** start **

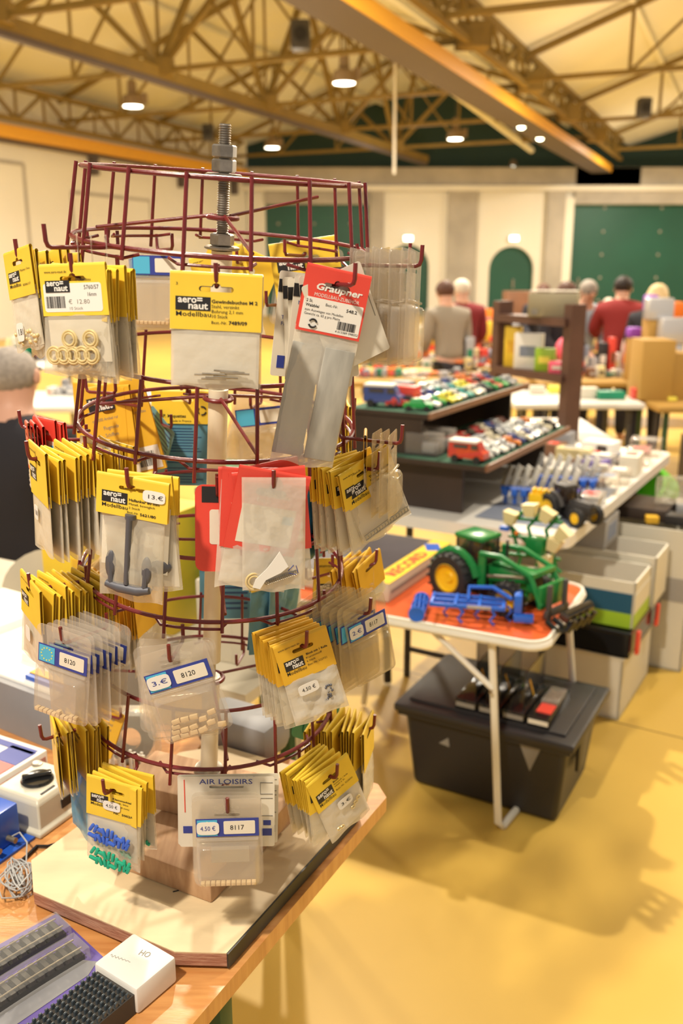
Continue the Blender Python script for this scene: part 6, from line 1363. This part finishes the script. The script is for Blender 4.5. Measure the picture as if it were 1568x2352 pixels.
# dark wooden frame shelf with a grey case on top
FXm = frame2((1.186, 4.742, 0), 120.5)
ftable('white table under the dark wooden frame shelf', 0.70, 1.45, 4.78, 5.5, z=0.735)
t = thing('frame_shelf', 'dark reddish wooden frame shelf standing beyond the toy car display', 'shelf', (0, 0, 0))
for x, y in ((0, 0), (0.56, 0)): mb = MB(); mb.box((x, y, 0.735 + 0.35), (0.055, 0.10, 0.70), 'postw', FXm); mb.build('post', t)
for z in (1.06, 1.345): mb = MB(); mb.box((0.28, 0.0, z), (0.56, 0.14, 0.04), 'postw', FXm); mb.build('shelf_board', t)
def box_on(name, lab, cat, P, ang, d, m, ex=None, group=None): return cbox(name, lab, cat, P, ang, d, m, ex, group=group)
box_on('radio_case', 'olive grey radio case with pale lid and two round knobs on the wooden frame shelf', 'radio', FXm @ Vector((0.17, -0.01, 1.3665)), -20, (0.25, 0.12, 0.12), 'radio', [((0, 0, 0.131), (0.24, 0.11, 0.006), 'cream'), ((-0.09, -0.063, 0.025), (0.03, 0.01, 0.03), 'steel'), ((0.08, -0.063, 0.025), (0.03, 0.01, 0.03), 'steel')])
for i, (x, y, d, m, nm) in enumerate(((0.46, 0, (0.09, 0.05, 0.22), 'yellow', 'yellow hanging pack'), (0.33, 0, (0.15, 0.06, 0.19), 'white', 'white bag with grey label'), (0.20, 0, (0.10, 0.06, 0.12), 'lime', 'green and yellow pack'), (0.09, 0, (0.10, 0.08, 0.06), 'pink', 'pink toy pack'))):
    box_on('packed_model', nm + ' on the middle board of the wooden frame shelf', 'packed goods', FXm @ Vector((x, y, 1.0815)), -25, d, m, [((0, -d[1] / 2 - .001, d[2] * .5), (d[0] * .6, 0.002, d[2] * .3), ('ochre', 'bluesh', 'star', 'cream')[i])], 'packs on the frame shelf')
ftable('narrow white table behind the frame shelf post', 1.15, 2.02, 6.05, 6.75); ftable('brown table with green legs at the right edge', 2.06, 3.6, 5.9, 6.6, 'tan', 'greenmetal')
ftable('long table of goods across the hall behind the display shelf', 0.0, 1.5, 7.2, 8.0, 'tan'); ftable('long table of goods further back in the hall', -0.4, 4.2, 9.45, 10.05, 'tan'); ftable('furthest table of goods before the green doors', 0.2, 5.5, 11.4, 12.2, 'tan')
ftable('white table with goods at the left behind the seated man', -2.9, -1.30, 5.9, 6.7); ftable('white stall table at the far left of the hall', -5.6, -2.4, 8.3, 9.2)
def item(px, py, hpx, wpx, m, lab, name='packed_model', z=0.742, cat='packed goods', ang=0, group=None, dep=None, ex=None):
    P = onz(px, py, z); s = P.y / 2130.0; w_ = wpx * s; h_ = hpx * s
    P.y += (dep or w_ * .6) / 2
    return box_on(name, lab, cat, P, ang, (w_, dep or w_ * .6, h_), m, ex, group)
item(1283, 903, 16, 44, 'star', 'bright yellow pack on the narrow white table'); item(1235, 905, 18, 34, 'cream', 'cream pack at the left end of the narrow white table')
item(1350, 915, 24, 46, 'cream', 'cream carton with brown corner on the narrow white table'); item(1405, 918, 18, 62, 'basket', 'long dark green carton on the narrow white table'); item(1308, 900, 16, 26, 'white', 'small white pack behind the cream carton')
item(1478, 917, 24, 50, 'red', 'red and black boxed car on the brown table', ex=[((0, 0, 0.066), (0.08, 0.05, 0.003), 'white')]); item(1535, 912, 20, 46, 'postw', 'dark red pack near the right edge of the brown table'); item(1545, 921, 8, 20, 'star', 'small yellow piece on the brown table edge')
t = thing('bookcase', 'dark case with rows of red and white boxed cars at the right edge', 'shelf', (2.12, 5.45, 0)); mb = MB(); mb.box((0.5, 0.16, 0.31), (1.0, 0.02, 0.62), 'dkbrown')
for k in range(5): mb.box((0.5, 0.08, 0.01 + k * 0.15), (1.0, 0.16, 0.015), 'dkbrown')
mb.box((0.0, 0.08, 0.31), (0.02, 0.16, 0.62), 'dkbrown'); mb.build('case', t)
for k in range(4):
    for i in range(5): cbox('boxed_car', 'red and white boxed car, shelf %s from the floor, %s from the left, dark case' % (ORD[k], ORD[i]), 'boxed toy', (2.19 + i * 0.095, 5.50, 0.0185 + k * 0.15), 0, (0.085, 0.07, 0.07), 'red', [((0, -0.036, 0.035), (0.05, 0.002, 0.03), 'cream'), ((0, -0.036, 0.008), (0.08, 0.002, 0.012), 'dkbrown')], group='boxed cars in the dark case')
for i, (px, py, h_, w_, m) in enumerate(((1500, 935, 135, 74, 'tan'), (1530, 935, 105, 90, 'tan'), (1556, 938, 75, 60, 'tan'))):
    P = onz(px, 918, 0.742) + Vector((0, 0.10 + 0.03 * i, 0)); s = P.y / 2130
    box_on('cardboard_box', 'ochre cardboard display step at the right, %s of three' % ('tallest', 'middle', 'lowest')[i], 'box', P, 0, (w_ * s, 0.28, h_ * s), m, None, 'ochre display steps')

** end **

• _What the task asks_
Copy each line above precisely, dropping the pictures.

• _Response to the exercise_
Continue the Blender Python script for this scene: part 6, from line 1363. This part finishes the script. The script is for Blender 4.5. Measure the picture as if it were 1568x2352 pixels.
# dark wooden frame shelf with a grey case on top
FXm = frame2((1.186, 4.742, 0), 120.5)
ftable('white table under the dark wooden frame shelf', 0.70, 1.45, 4.78, 5.5, z=0.735)
t = thing('frame_shelf', 'dark reddish wooden frame shelf standing beyond the toy car display', 'shelf', (0, 0, 0))
for x, y in ((0, 0), (0.56, 0)): mb = MB(); mb.box((x, y, 0.735 + 0.35), (0.055, 0.10, 0.70), 'postw', FXm); mb.build('post', t)
for z in (1.06, 1.345): mb = MB(); mb.box((0.28, 0.0, z), (0.56, 0.14, 0.04), 'postw', FXm); mb.build('shelf_board', t)
def box_on(name, lab, cat, P, ang, d, m, ex=None, group=None): return cbox(name, lab, cat, P, ang, d, m, ex, group=group)
box_on('radio_case', 'olive grey radio case with pale lid and two round knobs on the wooden frame shelf', 'radio', FXm @ Vector((0.17, -0.01, 1.3665)), -20, (0.25, 0.12, 0.12), 'radio', [((0, 0, 0.131), (0.24, 0.11, 0.006), 'cream'), ((-0.09, -0.063, 0.025), (0.03, 0.01, 0.03), 'steel'), ((0.08, -0.063, 0.025), (0.03, 0.01, 0.03), 'steel')])
for i, (x, y, d, m, nm) in enumerate(((0.46, 0, (0.09, 0.05, 0.22), 'yellow', 'yellow hanging pack'), (0.33, 0, (0.15, 0.06, 0.19), 'white', 'white bag with grey label'), (0.20, 0, (0.10, 0.06, 0.12), 'lime', 'green and yellow pack'), (0.09, 0, (0.10, 0.08, 0.06), 'pink', 'pink toy pack'))):
    box_on('packed_model', nm + ' on the middle board of the wooden frame shelf', 'packed goods', FXm @ Vector((x, y, 1.0815)), -25, d, m, [((0, -d[1] / 2 - .001, d[2] * .5), (d[0] * .6, 0.002, d[2] * .3), ('ochre', 'bluesh', 'star', 'cream')[i])], 'packs on the frame shelf')
ftable('narrow white table behind the frame shelf post', 1.15, 2.02, 6.05, 6.75); ftable('brown table with green legs at the right edge', 2.06, 3.6, 5.9, 6.6, 'tan', 'greenmetal')
ftable('long table of goods across the hall behind the display shelf', 0.0, 1.5, 7.2, 8.0, 'tan'); ftable('long table of goods further back in the hall', -0.4, 4.2, 9.45, 10.05, 'tan'); ftable('furthest table of goods before the green doors', 0.2, 5.5, 11.4, 12.2, 'tan')
ftable('white table with goods at the left behind the seated man', -2.9, -1.30, 5.9, 6.7); ftable('white stall table at the far left of the hall', -5.6, -2.4, 8.3, 9.2)
def item(px, py, hpx, wpx, m, lab, name='packed_model', z=0.742, cat='packed goods', ang=0, group=None, dep=None, ex=None):
    P = onz(px, py, z); s = P.y / 2130.0; w_ = wpx * s; h_ = hpx * s
    P.y += (dep or w_ * .6) / 2
    return box_on(name, lab, cat, P, ang, (w_, dep or w_ * .6, h_), m, ex, group)
item(1283, 903, 16, 44, 'star', 'bright yellow pack on the narrow white table'); item(1235, 905, 18, 34, 'cream', 'cream pack at the left end of the narrow white table')
item(1350, 915, 24, 46, 'cream', 'cream carton with brown corner on the narrow white table'); item(1405, 918, 18, 62, 'basket', 'long dark green carton on the narrow white table'); item(1308, 900, 16, 26, 'white', 'small white pack behind the cream carton')
item(1478, 917, 24, 50, 'red', 'red and black boxed car on the brown table', ex=[((0, 0, 0.066), (0.08, 0.05, 0.003), 'white')]); item(1535, 912, 20, 46, 'postw', 'dark red pack near the right edge of the brown table'); item(1545, 921, 8, 20, 'star', 'small yellow piece on the brown table edge')
t = thing('bookcase', 'dark case with rows of red and white boxed cars at the right edge', 'shelf', (2.12, 5.45, 0)); mb = MB(); mb.box((0.5, 0.16, 0.31), (1.0, 0.02, 0.62), 'dkbrown')
for k in range(5): mb.box((0.5, 0.08, 0.01 + k * 0.15), (1.0, 0.16, 0.015), 'dkbrown')
mb.box((0.0, 0.08, 0.31), (0.02, 0.16, 0.62), 'dkbrown'); mb.build('case', t)
for k in range(4):
    for i in range(5): cbox('boxed_car', 'red and white boxed car, shelf %s from the floor, %s from the left, dark case' % (ORD[k], ORD[i]), 'boxed toy', (2.19 + i * 0.095, 5.50, 0.0185 + k * 0.15), 0, (0.085, 0.07, 0.07), 'red', [((0, -0.036, 0.035), (0.05, 0.002, 0.03), 'cream'), ((0, -0.036, 0.008), (0.08, 0.002, 0.012), 'dkbrown')], group='boxed cars in the dark case')
for i, (px, py, h_, w_, m) in enumerate(((1500, 935, 135, 74, 'tan'), (1530, 935, 105, 90, 'tan'), (1556, 938, 75, 60, 'tan'))):
    P = onz(px, 918, 0.742) + Vector((0, 0.10 + 0.03 * i, 0)); s = P.y / 2130
    box_on('cardboard_box', 'ochre cardboard display step at the right, %s of three' % ('tallest', 'middle', 'lowest')[i], 'box', P, 0, (w_ * s, 0.28, h_ * s), m, None, 'ochre display steps')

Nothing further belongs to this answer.